Data extracted from a collection:
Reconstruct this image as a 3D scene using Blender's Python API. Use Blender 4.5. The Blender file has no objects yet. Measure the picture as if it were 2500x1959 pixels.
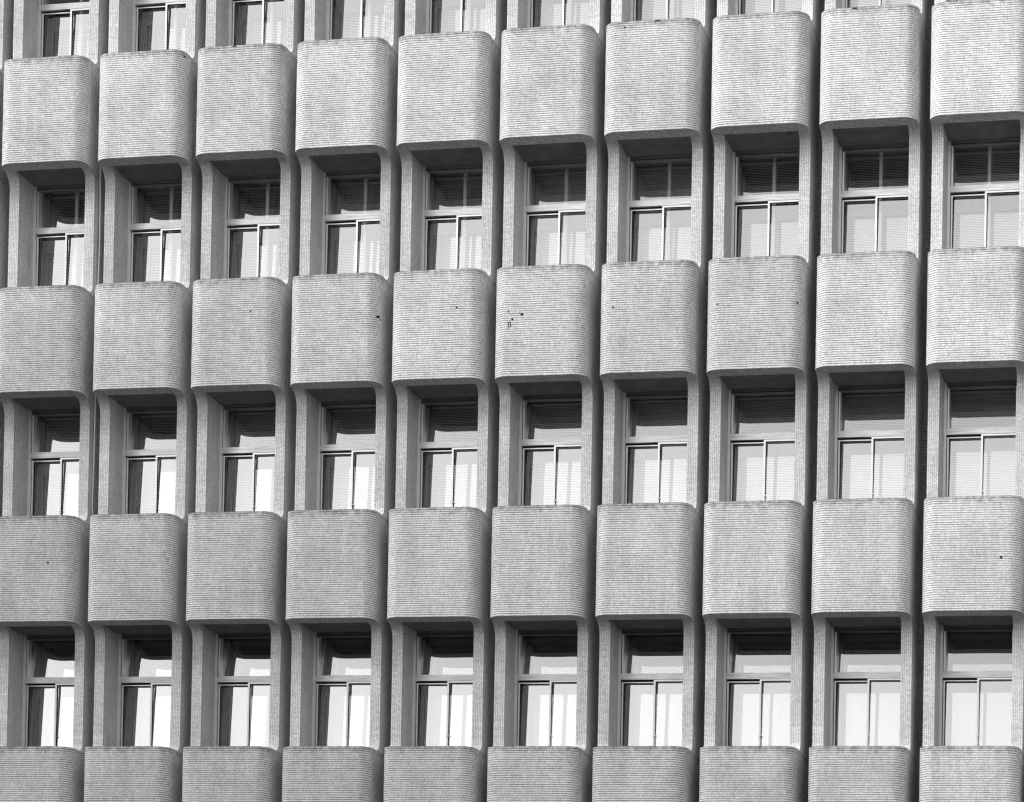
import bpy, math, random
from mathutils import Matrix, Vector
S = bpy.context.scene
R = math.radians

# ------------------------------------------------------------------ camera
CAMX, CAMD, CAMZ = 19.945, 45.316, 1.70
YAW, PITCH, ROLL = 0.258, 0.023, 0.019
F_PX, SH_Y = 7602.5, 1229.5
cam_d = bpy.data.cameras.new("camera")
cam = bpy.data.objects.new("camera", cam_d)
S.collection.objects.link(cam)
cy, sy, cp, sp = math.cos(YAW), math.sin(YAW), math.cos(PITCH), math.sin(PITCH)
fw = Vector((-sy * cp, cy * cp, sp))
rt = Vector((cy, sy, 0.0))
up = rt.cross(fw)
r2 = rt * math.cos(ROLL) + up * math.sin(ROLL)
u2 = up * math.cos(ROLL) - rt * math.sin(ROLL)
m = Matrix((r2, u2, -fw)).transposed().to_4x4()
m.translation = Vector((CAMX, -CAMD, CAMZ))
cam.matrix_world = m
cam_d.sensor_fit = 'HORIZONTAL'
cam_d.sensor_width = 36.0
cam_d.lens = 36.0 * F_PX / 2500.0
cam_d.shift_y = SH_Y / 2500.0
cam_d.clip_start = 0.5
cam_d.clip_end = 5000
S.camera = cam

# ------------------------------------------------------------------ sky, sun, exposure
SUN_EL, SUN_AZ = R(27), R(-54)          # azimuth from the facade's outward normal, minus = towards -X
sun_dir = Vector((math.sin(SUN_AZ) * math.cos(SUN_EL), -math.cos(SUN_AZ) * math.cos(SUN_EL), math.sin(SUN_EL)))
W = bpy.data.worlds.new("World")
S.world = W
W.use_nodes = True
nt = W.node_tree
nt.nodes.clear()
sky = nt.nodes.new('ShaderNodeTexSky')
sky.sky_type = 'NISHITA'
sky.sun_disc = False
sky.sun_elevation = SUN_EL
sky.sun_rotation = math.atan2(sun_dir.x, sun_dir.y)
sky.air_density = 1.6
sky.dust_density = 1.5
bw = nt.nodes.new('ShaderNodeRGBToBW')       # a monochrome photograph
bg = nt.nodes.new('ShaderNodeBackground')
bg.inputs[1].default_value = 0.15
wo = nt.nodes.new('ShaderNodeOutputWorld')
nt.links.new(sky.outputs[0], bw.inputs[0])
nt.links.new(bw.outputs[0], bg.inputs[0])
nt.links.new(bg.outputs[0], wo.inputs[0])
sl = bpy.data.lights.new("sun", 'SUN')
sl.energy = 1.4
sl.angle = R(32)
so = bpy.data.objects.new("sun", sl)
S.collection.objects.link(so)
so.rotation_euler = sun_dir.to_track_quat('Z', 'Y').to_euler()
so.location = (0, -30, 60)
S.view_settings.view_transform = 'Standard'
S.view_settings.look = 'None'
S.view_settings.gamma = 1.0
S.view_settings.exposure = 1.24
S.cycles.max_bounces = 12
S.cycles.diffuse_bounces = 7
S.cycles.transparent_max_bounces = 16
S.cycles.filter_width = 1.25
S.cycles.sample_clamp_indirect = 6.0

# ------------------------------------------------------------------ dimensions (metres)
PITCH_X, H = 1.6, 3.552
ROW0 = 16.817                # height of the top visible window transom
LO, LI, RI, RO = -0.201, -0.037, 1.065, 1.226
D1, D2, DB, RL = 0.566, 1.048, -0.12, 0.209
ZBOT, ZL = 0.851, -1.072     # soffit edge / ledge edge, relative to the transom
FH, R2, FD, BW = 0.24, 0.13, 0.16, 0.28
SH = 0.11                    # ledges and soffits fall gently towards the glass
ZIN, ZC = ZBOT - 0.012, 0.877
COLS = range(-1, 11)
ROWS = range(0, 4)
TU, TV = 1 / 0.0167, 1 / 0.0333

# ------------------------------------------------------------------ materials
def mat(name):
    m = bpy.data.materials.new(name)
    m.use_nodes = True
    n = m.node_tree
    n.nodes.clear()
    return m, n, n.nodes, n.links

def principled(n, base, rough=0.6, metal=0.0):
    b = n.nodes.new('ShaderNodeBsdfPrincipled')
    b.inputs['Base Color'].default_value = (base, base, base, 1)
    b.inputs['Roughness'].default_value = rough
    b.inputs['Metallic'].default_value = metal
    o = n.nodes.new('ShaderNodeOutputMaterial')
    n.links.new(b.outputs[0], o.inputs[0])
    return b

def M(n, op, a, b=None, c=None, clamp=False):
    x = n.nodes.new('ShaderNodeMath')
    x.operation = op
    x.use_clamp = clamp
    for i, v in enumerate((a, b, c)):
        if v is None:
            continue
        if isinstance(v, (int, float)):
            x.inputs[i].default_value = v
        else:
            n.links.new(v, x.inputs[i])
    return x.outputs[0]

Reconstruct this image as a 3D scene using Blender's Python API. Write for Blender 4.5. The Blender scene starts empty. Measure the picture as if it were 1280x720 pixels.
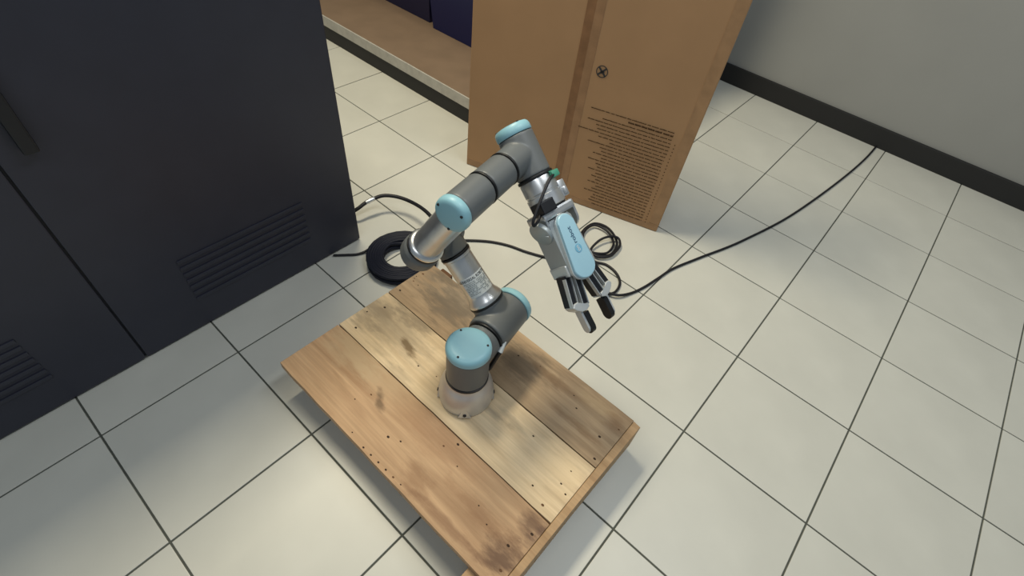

* _TASK DIRECTIONS_
From the first line of the listing above, repeat every line through the one holding "S.camera = cam". Both ends count, and pictures stay out.

* _RESULT OF THE EXERCISE_
Reconstruct this image as a 3D scene using Blender's Python API. Use Blender 4.5. The Blender file has no objects yet. Measure the picture as if it were 2500x1959 pixels.
import bpy, math, random
from mathutils import Matrix, Vector
S = bpy.context.scene
R = math.radians

# ------------------------------------------------------------------ camera
CAMX, CAMD, CAMZ = 19.945, 45.316, 1.70
YAW, PITCH, ROLL = 0.258, 0.023, 0.019
F_PX, SH_Y = 7602.5, 1229.5
cam_d = bpy.data.cameras.new("camera")
cam = bpy.data.objects.new("camera", cam_d)
S.collection.objects.link(cam)
cy, sy, cp, sp = math.cos(YAW), math.sin(YAW), math.cos(PITCH), math.sin(PITCH)
fw = Vector((-sy * cp, cy * cp, sp))
rt = Vector((cy, sy, 0.0))
up = rt.cross(fw)
r2 = rt * math.cos(ROLL) + up * math.sin(ROLL)
u2 = up * math.cos(ROLL) - rt * math.sin(ROLL)
m = Matrix((r2, u2, -fw)).transposed().to_4x4()
m.translation = Vector((CAMX, -CAMD, CAMZ))
cam.matrix_world = m
cam_d.sensor_fit = 'HORIZONTAL'
cam_d.sensor_width = 36.0
cam_d.lens = 36.0 * F_PX / 2500.0
cam_d.shift_y = SH_Y / 2500.0
cam_d.clip_start = 0.5
cam_d.clip_end = 5000
S.camera = cam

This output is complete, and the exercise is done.